La série Bridgerton a fait fureur cet hiver. Devenue en un mois la série la plus regardée sur Netflix avec plus de 82 millions de vues, elle a sauvé en particulier les anglais (mais beaucoup d’autres aussi) d’un hiver en huis clos. Lancée le jour de Noël, moins d’une semaine après l’annonce par Boris Johnson d’un confinement qui menaçait bien d’être ad vitam eternam, elle a été un lieu d’évasion pour grand nombre d’entre nous.

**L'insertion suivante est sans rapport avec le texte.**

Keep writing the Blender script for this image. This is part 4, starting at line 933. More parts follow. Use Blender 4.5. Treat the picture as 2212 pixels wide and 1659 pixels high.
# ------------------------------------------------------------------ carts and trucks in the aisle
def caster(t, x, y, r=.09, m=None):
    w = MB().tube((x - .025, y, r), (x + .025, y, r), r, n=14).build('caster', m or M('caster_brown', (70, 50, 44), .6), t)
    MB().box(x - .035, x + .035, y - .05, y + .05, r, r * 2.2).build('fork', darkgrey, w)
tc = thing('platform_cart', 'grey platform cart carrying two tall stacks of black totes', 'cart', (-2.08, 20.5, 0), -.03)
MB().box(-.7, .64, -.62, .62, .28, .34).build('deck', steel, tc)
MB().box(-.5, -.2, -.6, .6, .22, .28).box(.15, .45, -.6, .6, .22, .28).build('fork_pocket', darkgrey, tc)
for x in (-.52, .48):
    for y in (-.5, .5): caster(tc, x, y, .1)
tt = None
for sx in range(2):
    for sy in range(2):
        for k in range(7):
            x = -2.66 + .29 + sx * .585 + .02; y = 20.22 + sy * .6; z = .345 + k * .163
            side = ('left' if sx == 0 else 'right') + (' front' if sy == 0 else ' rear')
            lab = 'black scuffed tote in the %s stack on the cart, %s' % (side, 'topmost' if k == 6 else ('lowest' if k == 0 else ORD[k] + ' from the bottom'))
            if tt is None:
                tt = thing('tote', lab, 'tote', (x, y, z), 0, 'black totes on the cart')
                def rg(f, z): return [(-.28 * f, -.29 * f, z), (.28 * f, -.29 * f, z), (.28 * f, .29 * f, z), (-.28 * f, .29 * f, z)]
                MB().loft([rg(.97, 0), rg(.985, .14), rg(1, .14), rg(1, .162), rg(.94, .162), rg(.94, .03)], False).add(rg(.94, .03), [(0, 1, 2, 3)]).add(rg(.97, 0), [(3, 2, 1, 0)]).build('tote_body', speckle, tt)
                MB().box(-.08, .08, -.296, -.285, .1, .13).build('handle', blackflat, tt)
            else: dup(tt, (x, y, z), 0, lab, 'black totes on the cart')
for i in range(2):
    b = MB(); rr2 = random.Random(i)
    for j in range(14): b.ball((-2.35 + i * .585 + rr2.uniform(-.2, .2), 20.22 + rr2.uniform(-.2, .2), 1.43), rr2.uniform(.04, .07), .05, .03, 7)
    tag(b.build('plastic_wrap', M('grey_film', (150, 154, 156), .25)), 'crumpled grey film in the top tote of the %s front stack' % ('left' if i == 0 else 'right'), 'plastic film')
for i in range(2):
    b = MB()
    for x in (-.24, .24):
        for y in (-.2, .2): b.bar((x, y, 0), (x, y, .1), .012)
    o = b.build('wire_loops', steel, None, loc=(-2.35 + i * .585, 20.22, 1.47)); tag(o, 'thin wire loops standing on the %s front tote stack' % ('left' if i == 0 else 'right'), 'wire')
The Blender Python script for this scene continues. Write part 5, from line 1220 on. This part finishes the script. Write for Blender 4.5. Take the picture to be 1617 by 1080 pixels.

Après un an de restrictions sanitaires, on comprend pourquoi. Les bals et les tenues, les rencontres et les intrigues rappelaient que nous aussi, avant, on se faisait belles et beaux et que nous aussi, avant, nous connaissions cette chose aujourd’hui disparue que nous appelions une “vie sociale”. Shonda Rhimes, la célèbre écrivaine et productrice américaine, en a fait un spectacle de couleurs et de luxe et un mélange d’époques rappelant la Marie Antoinette de Sofia Coppola. Bien sûr, les fans de l’époque de la Régence en Grande-Bretagne y trouveront à redire: historiquement douteuse, factuellement inexacte, la série a été critiquée comme étant une version hollywoodienne d’une époque historique anglaise retenue surtout pour sa grandeur et sa pompe.
Ce qu’on en retiendra, c’est qu’une série télévisée reflète son époque. Ici, on retrouve par exemple les préoccupations sociales autour de Black Lives Matter, avec un casting voulu mixte (réussi ou non, c’est un autre débat…). On perçoit un immense appétit pour l’abondance et le luxe, avec le choix de tenues et de bijoux extravagants et l’exclusion sociale de ceux qui ne peuvent pas suivre financièrement. On passera sur l’intérêt peu subtil pour le sexe et la question de s’il est révélateur ou non de notre époque. Ce qui me pousse à vous proposer une lecture pour compléter cette série, c’est l’absence de profondeur et de complexité des personnages. Les vertueux sont parfaitement sages, les niais sont tout à fait nigauds et si le Duc de Hastings a une relation tumultueuse avec son père, on ne peut pas dire que sa psychologie soit particulièrement développée.
C’est une série télévisée, me direz-vous, il s’agit de faire rêver, et pas d’imiter la réalité. Peut-être, mais de mon côté j’ai bien plus rêvé en lisant Orgueil et Préjugés à l’âge de 16 ans (et en le relisant pour cet article à un âge que je ne partagerai pas ici) qu’en regardant Bridgerton. Si l’héroïne du roman de Jane Austen, Elizabeth Bennett, semble aujourd’hui peut-être un brin désuète et rabat-joie, c’est justement que les préoccupations de l’époque ne sont plus mêmes. Ce qui n’a pas changé, me semble-t-il, ce sont les émotions humaines, et Jane Austen les décrit avec une habileté remarquable. La tendance que nous avons tous à nous fier aux apparences, les jugements un peu trop rapides que nous émettons volontiers et l’embarrassement dans lequel nous nous trouvons lorsque nous découvrons nos erreurs de jugement — voilà des faux pas dont j’aimerais bien savoir comment les autres s’en démêlent. Jane Austen se fait justement un plaisir de décortiquer ce genre de situations avec un humour et une maîtrise de la langue réjouissants. L’analyse psychologique des personnages reste d’actualité — on a tous une amie fêtarde et insouciante comme Lydia, une grande-tante tyrannique comme Lady Catherine de Bourgh, ou une amie d’enfance fiable et fidèle comme Charlotte Lucas — et leur capacité à rebondir est salvatrice, parce qu’elle montre qu’il est possible de ne pas rester enfermé dans une seule façon d’être.
Je ne vous raconte pas l’histoire, c’est à peu de choses près la même que celle de Bridgerton (l’option “Gossip Girl” en moins), mais elle est créée de toutes pièces par une auteure qui se cachait pour écrire, les femmes de son époque n’ayant pas le droit de le faire, ou étant dénigrées pour leurs écrits “intimistes” ou “féminins” (apparemment c’était une insulte). Ce n’est qu’en lisant Virginia Woolf que je me suis rendue compte de la force d’esprit de Jane Austen, qui n’a jamais reçu aucun encouragement pour son écriture mais a quand même composé trois romans devenus aujourd’hui des classiques. Si La Chronique des Bridgerton est une série distrayante (ne vous y trompez pas, je l’ai regardée du début à la fin), le roman de Jane Austen Orgueil et préjugés, est inspirant, drôle et très habile.
Orgueil et préjugés, Jane Austen, poche, 384 pages.